The correct way to do this is to use a class
instead of a struct
.
Now, why is this a problem in the first place?
This is described on MSDN under Pointer types:
A pointer cannot point to a reference or to a struct that contains references, because an object reference can be garbage collected even if a pointer is pointing to it. The garbage collector does not keep track of whether an object is being pointed to by any pointer types.
(my emphasis)
So the problem here isn't the pointer, as such, it is that the struct contains a string.
This struct works:
namespace PLT_1_lab {
class Program {
struct tNode {
// string oper;
int level;
tNode *left;
tNode *right;
}
}
}
So another way to fix this would be to replace the pointer to a string with something else, like something that can marshal as a BStr or similar, but all that depends on why you are doing this, instead of just using a class
to begin with.
Upvotes: 2
Reputation: 1500495
Matthew's answer is probably the most appropriate way to go, but just to explain why the compiler is complaining...

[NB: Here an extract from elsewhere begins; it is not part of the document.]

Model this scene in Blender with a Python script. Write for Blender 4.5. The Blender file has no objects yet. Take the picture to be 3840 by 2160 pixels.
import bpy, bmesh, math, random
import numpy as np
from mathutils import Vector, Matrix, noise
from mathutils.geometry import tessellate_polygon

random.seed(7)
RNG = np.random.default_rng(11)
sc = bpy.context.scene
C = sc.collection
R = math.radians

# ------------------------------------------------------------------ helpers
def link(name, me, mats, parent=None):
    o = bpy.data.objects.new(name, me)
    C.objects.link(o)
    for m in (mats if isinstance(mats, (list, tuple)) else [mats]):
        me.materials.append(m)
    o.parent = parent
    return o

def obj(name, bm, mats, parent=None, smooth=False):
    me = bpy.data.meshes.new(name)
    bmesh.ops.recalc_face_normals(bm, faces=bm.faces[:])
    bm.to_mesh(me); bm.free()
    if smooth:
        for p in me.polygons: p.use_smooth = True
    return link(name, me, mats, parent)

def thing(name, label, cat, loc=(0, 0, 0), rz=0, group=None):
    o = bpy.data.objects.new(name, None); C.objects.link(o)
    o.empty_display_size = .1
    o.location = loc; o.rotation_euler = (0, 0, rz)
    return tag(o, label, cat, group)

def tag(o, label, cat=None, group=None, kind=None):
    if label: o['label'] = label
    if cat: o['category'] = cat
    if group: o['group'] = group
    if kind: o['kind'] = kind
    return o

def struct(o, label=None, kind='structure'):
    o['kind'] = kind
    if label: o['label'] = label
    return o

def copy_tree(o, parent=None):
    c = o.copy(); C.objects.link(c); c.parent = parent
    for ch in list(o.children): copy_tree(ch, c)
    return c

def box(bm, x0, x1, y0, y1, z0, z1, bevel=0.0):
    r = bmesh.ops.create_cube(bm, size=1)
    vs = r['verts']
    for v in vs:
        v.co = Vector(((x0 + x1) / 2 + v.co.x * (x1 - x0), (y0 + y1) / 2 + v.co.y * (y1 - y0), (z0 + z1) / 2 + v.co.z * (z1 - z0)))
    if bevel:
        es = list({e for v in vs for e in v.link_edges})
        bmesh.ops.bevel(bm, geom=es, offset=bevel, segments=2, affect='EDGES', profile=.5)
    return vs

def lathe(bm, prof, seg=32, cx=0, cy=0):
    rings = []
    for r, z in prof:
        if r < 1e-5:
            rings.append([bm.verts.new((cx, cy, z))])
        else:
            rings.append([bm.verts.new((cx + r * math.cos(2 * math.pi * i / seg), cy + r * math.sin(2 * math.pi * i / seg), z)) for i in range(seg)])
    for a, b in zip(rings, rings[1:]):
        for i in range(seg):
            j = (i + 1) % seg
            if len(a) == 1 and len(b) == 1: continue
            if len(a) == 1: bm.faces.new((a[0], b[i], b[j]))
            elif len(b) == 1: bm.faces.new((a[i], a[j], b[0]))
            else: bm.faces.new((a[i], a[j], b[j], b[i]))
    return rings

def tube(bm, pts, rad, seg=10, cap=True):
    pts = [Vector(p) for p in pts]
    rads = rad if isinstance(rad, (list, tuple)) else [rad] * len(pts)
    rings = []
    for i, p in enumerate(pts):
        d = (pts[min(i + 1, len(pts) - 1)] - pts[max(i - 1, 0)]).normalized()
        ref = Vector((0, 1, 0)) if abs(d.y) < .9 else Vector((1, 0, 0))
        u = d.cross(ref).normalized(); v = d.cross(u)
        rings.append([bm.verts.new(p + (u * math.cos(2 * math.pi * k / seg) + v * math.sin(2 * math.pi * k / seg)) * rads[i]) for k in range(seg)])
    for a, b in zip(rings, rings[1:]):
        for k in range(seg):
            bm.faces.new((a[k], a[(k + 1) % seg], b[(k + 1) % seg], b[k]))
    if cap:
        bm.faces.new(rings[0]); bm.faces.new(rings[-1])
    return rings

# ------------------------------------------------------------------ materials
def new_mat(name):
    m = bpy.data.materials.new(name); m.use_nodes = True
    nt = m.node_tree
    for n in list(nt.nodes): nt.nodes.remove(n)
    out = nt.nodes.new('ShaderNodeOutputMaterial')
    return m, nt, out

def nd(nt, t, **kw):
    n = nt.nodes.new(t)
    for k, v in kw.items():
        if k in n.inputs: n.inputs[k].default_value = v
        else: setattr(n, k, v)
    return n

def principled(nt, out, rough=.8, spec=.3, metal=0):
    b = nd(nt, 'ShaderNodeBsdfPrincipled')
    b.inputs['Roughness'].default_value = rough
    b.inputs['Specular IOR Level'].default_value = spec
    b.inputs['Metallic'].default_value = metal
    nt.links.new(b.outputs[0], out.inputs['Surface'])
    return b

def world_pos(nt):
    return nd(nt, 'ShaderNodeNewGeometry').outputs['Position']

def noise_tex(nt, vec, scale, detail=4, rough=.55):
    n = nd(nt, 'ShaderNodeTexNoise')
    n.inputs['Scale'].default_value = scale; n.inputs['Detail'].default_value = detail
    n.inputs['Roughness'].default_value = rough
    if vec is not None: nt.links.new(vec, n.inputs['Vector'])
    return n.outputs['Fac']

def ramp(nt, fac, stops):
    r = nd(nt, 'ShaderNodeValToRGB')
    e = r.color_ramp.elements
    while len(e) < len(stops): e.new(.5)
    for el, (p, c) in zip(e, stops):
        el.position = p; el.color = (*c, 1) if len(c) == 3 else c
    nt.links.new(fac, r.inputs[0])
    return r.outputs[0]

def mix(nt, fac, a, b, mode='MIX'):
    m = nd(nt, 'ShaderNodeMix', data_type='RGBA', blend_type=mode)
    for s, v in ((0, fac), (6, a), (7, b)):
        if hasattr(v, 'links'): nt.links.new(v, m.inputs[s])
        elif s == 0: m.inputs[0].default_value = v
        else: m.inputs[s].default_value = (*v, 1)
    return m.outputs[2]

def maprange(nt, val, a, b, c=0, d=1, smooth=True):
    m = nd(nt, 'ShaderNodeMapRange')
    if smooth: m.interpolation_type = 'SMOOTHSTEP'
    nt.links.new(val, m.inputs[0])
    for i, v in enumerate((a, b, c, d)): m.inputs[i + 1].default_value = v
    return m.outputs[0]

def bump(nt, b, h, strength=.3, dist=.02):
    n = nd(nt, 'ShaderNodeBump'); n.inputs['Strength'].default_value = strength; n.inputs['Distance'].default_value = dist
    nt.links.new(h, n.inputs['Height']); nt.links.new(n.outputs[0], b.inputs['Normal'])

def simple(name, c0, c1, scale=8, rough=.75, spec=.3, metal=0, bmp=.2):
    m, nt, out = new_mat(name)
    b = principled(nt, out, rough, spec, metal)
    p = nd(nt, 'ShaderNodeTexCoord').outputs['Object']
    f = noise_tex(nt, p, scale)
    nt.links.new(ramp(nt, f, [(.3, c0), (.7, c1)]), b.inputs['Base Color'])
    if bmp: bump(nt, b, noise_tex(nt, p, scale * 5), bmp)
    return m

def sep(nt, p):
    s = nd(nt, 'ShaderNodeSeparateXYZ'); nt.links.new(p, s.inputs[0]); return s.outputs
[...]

From the C# 5 specification, section 18.2 (pointer types):
A pointer-type is written as an unmanaged-type or the keyword void, followed by a * token:
pointer-type: unmanaged-type * void * unmanaged-type: type
The type specified before the * in a pointer type is called the referent type of the pointer type. It represents the type of the variable to which a value of the pointer type points.
...
An unmanaged-type is any type that isn’t a reference-type or constructed type, and doesn’t contain reference-type or constructed type fields at any level of nesting. In other words, an unmanaged-type is one of the following:
- sbyte, byte, short, ushort, int, uint, long, ulong, char, float, double, decimal, or bool.
- Any enum-type.
- Any pointer-type.
- Any user-defined struct-type that is not a constructed type and contains fields of unmanaged-types only.
The intuitive rule for mixing of pointers and references is that referents of references (objects) are permitted to contain pointers, but referents of pointers are not permitted to contain references.
So the problem here is that your tNode
struct contains a string
value. Without that - and assuming you're in an unsafe context - the code compiles.
Upvotes: 5
Reputation: 109567
In C# you generally use reference types if you need reference mechanics.
A struct is a value type, but a class is a reference type, so changing your struct to a class would do the trick:
class tNode
{
string oper;
int level;
tNode left;
tNode right;
}
In this context, a null reference is equivalent to C++'s null pointer.